Course Porfolio: You must create a CS342 Portfolio --- a Google Doc shared with me --- for submitting work electronically in the course. The Course Blog (see below) and individual assignments will be submitted as separate Google Docs shared from the Portfolio doc. See Problem 1 of Problem Set 1 for details on creating your Portfolio.

Course Blog: You must create and maintain a CS342 Blog in which you record your journey through the course and reflect on that journey. This is a Google Doc that you should share with me and linked from your Portfolio. Every day you work on the course, you should add a dated entry to the top of this page summarizing your work for the day, emphasizing insights you gained, difficulties you encountered, resources you discovered, and security-related news/articles you read. It is especially important to reflect on problems from your assignments and activities that we do in class. If you think that a problem/activity was clear, confusing, too easy, too hard, valuable, a waste of time, etc., you should say this in your blog entries. Put all your entries in a single document in reverse chronological order. See Problem 1 of Problem Set 1 for details on creating your Blog.

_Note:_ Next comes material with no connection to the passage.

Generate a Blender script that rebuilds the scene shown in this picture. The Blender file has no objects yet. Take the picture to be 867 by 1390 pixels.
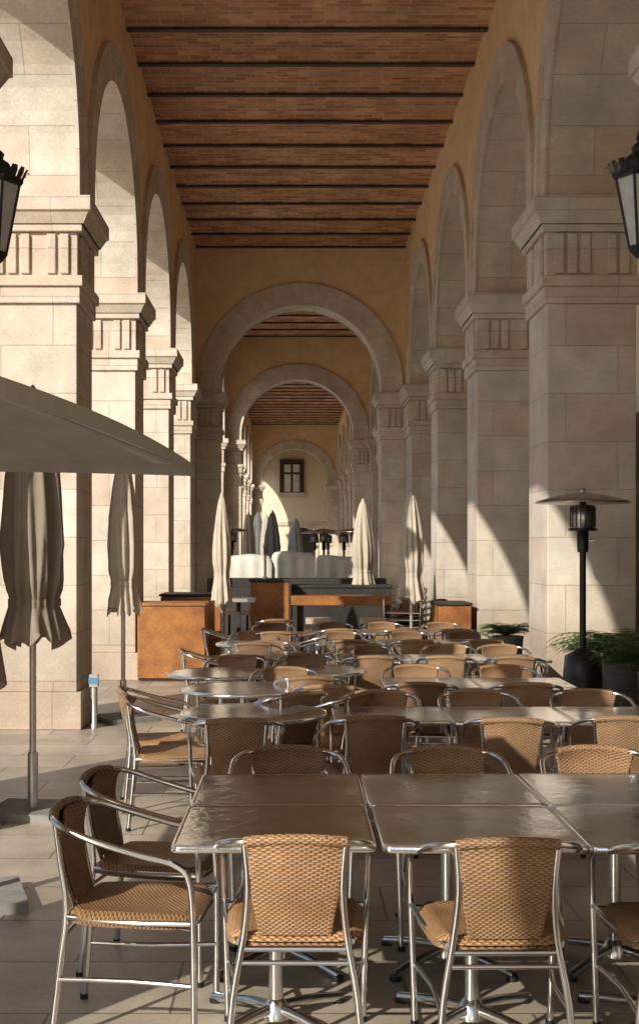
import bpy, math, random
from mathutils import Vector, Matrix
random.seed(7)
pi=math.pi
scene=bpy.context.scene
col=scene.collection

# ------------------------------------------------------------------ materials
def newmat(name):
    m=bpy.data.materials.new(name); m.use_nodes=True
    nt=m.node_tree; b=nt.nodes['Principled BSDF']
    return m,nt,b
def N(nt,t,**k):
    n=nt.nodes.new(t)
    for a,v in k.items():
        if a in n.inputs.keys(): n.inputs[a].default_value=v
        else: setattr(n,a,v)
    return n
def L(nt,a,b): nt.links.new(a,b)
def c4(c): return (c[0],c[1],c[2],1)
def mixc(nt,fac,a,b,mode='MIX'):
    n=nt.nodes.new('ShaderNodeMix'); n.data_type='RGBA'; n.blend_type=mode
    for s,v in ((n.inputs[0],fac),(n.inputs[6],a),(n.inputs[7],b)):
        if hasattr(v,'is_linked'): nt.links.new(v,s)
        else: s.default_value=v
    return n.outputs[2]
def ramp(nt,fac,p0,c0,p1,c1):
    r=nt.nodes.new('ShaderNodeValToRGB')
    r.color_ramp.elements[0].position=p0; r.color_ramp.elements[0].color=c4(c0)
    r.color_ramp.elements[1].position=p1; r.color_ramp.elements[1].color=c4(c1)
    nt.links.new(fac,r.inputs[0]); return r.outputs[0]
def bump(nt,b,h,strength,dist):
    n=N(nt,'ShaderNodeBump'); n.inputs['Strength'].default_value=strength; n.inputs['Distance'].default_value=dist
    L(nt,h,n.inputs['Height']); L(nt,n.outputs[0],b.inputs['Normal'])
def noise(nt,vec,scale,detail=5,rough=.6):
    n=N(nt,'ShaderNodeTexNoise'); n.inputs['Scale'].default_value=scale; n.inputs['Detail'].default_value=detail; n.inputs['Roughness'].default_value=rough
    if vec is not None: L(nt,vec,n.inputs['Vector'])
    return n.outputs[0]

def blockmat(name,c1,c2,cm,bw,rh,mort,rough=.85,nscale=3,off=.5,stain=.25,bumpd=.01,fine=40,grime=False):
    m,nt,b=newmat(name)
    uv=N(nt,'ShaderNodeUVMap'); geo=N(nt,'ShaderNodeNewGeometry')
    br=N(nt,'ShaderNodeTexBrick'); br.offset=off
    br.inputs['Color1'].default_value=c4(c1); br.inputs['Color2'].default_value=c4(c2); br.inputs['Mortar'].default_value=c4(cm)
    br.inputs['Scale'].default_value=1; br.inputs['Mortar Size'].default_value=mort; br.inputs['Mortar Smooth'].default_value=.2
    br.inputs['Bias'].default_value=0; br.inputs['Brick Width'].default_value=bw; br.inputs['Row Height'].default_value=rh
    L(nt,uv.outputs[0],br.inputs['Vector'])
    n1=noise(nt,geo.outputs['Position'],nscale); n2=noise(nt,geo.outputs['Position'],fine,3,.7); n3=noise(nt,geo.outputs['Position'],.7,3,.6)
    lo=1-stain
    f1=ramp(nt,n1,.3,(lo,lo,lo*.97),.7,(1.08,1.07,1.05))
    c=mixc(nt,1.0,br.outputs['Color'],f1,'MULTIPLY')
    f2=ramp(nt,n2,.25,(.86,.86,.85),.75,(1.1,1.1,1.1))
    c=mixc(nt,1.0,c,f2,'MULTIPLY')
    f3=ramp(nt,n3,.35,(.88,.85,.82),.65,(1.05,1.05,1.06))
    c=mixc(nt,1.0,c,f3,'MULTIPLY')
    if grime:
        sp=N(nt,'ShaderNodeSeparateXYZ'); L(nt,geo.outputs['Position'],sp.inputs[0])
        a=N(nt,'ShaderNodeMath',operation='MULTIPLY_ADD'); L(nt,n1,a.inputs[0]); a.inputs[1].default_value=-1.6; L(nt,sp.outputs[2],a.inputs[2])
        c=mixc(nt,1.0,c,ramp(nt,a.outputs[0],0,(.72,.69,.66),.35,(1,1,1)),'MULTIPLY')
    L(nt,c,b.inputs['Base Color']); b.inputs['Roughness'].default_value=rough
    h=N(nt,'ShaderNodeMath',operation='MULTIPLY_ADD'); L(nt,br.outputs['Fac'],h.inputs[0]); h.inputs[1].default_value=-1.0; 
    h2=N(nt,'ShaderNodeMath',operation='MULTIPLY'); L(nt,n2,h2.inputs[0]); h2.inputs[1].default_value=.35
    L(nt,h2.outputs[0],h.inputs[2])
    bump(nt,b,h.outputs[0],.8,bumpd)
    return m
M_STONE=blockmat('stone_blocks',(.70,.655,.575),(.67,.545,.45),(.50,.455,.40),1.0,.46,.005,stain=.2,bumpd=.006,grime=True)
M_CEIL=blockmat('ceiling_brick',(.84,.45,.26),(.46,.20,.105),(.66,.52,.40),.29,.095,.009,stain=.3,bumpd=.02,nscale=1.5,fine=14)
M_FLOOR=blockmat('stone_paving',(.55,.475,.38),(.44,.38,.31),(.2,.175,.14),.9,.6,.006,rough=.42,stain=.36,bumpd=.003,nscale=2)
M_PLAZA=blockmat('plaza_paving',(.60,.53,.44),(.53,.47,.39),(.28,.26,.23),.8,.4,.008,rough=.8)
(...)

Exams: There are no exams in this course. All work is hands-on work done in class or on assignments.

Projects: There will be no final project in this course. In past semesters, students have done an individual or team final project in this course. Students who wish to undertake a security-related project are encouraged to talk to me.

Grading: Your course grade will be determined based on the following:

Collaboration Policy: The basic rule of collaboration in this class is that you can talk with anyone about how to solve any problem but you can’t take away anything (notes, programs, etc.) from such a discussion and must write up all programs and solutions completely on your own. This is essentially Yoshi Kohno’s Gilligan’s Island Rule, whose purpose is to ensure that you truly understand everything you write up. You must also explicitly list your collaborators on every problem, and give explicit credit to individuals that had key insights into the solution of a problem (Kohno’s Freedom of Information Rule).

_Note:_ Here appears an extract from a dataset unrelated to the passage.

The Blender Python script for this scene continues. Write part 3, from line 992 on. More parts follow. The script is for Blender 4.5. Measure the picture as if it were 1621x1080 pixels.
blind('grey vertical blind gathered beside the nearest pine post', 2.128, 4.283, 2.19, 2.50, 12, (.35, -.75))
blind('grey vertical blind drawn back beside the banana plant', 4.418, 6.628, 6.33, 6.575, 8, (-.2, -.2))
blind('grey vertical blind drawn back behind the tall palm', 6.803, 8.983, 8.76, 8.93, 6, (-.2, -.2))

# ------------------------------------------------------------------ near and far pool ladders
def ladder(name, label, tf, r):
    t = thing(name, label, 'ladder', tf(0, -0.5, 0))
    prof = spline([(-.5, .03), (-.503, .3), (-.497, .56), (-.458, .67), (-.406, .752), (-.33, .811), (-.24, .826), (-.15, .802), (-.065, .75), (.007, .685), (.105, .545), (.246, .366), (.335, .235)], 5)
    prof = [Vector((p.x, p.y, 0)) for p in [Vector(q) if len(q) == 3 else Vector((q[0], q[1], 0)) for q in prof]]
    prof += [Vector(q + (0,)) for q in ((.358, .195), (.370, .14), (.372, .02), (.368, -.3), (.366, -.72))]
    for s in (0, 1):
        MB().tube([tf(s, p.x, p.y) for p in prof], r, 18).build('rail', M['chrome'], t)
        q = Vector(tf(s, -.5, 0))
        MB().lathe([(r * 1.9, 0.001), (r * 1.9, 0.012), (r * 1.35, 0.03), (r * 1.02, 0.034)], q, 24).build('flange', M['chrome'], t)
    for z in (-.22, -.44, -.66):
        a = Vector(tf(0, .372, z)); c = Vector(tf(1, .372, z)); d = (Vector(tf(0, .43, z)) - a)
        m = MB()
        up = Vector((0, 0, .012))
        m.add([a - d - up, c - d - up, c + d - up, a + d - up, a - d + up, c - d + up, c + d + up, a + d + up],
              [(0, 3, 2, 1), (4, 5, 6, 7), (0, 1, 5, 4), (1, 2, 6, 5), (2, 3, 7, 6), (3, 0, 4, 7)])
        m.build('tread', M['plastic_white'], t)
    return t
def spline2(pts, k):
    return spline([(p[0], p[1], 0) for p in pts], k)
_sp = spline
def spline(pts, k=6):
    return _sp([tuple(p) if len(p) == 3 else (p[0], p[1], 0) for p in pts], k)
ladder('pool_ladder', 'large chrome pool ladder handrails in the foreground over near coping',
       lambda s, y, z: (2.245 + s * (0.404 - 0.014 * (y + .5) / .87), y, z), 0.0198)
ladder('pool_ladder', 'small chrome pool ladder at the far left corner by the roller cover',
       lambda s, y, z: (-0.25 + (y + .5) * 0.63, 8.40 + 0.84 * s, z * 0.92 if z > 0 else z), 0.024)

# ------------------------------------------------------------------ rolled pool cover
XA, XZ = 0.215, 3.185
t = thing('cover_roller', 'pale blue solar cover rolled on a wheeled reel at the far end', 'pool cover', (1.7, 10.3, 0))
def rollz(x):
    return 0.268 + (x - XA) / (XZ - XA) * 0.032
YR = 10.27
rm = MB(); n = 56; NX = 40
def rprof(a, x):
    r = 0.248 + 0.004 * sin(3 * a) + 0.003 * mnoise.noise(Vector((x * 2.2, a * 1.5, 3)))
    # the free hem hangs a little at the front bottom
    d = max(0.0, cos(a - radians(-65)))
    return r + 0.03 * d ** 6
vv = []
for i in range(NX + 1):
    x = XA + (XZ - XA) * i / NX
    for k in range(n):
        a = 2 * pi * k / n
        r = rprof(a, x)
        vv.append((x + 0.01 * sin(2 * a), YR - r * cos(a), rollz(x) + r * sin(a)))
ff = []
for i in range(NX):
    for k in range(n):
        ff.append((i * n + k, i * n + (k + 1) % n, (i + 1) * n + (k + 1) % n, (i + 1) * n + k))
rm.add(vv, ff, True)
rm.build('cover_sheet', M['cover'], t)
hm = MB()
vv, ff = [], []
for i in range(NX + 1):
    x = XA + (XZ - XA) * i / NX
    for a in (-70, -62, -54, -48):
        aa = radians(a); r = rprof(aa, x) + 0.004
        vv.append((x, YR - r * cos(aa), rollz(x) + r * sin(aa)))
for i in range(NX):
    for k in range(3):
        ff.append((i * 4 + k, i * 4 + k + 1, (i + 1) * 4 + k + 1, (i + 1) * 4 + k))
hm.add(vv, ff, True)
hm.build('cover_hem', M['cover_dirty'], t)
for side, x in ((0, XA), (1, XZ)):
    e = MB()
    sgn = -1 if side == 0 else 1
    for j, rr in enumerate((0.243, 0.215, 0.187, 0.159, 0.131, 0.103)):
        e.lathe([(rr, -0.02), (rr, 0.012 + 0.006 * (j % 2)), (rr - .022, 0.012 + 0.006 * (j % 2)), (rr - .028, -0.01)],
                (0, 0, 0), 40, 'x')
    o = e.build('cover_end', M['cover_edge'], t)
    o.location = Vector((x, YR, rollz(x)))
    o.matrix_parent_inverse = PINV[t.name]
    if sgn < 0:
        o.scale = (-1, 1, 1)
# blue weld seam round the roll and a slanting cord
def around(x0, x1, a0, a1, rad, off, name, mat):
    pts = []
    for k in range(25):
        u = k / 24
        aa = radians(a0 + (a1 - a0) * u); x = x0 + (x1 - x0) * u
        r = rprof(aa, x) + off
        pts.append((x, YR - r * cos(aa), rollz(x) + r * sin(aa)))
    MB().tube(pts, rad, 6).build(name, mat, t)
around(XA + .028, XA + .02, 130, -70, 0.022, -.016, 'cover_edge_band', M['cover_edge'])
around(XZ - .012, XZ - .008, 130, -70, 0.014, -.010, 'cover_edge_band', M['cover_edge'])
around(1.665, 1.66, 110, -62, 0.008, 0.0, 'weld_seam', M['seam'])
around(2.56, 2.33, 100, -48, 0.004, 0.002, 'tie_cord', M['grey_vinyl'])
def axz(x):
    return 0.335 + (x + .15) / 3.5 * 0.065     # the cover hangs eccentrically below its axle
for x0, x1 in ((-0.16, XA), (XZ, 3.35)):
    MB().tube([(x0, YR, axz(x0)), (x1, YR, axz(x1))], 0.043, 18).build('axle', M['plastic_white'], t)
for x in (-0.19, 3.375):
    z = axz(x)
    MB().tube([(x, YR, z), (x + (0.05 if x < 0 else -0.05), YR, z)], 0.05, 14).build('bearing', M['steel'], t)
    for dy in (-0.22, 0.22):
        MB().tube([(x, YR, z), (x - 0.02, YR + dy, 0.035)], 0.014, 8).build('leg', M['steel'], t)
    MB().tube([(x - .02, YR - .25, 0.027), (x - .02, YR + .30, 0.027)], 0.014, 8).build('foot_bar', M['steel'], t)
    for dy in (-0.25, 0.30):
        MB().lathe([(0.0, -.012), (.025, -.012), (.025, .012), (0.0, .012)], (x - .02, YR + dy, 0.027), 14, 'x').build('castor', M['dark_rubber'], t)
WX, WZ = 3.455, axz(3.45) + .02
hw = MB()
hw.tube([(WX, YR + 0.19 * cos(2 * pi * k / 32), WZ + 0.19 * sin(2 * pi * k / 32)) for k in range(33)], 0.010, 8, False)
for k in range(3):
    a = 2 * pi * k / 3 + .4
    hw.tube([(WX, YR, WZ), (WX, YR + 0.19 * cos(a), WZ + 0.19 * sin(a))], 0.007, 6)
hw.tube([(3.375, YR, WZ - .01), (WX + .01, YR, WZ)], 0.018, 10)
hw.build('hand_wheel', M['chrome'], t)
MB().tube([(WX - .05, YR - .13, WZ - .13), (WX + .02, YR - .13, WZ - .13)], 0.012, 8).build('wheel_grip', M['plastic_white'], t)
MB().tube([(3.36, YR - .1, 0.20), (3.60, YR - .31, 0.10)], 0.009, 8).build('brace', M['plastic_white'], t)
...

Finding Help: If you have any questions at all about the class (whether big or small, whether on problem sets lectures, reading, or whatever) please contact me. That’s what I'm here for! The best time to see me s during my scheduled office hours (listed at the top of this web page). If these times are not convenient, we can set up an appointment at some other time. If I can't meet in person, I may be able to have a virtual meeting with you via Google Hangout or Skype.

Also, because of course policy encouraging collaboration (see above), you should also look to your fellow students for help. Your classmates are a valuable resource; make good use of them!

Students With Special Needs: If you have any disabillities (including “hidden” ones, like learning disabilities), you are encouraged to meet with me to discuss accomodations that may be helpful to you.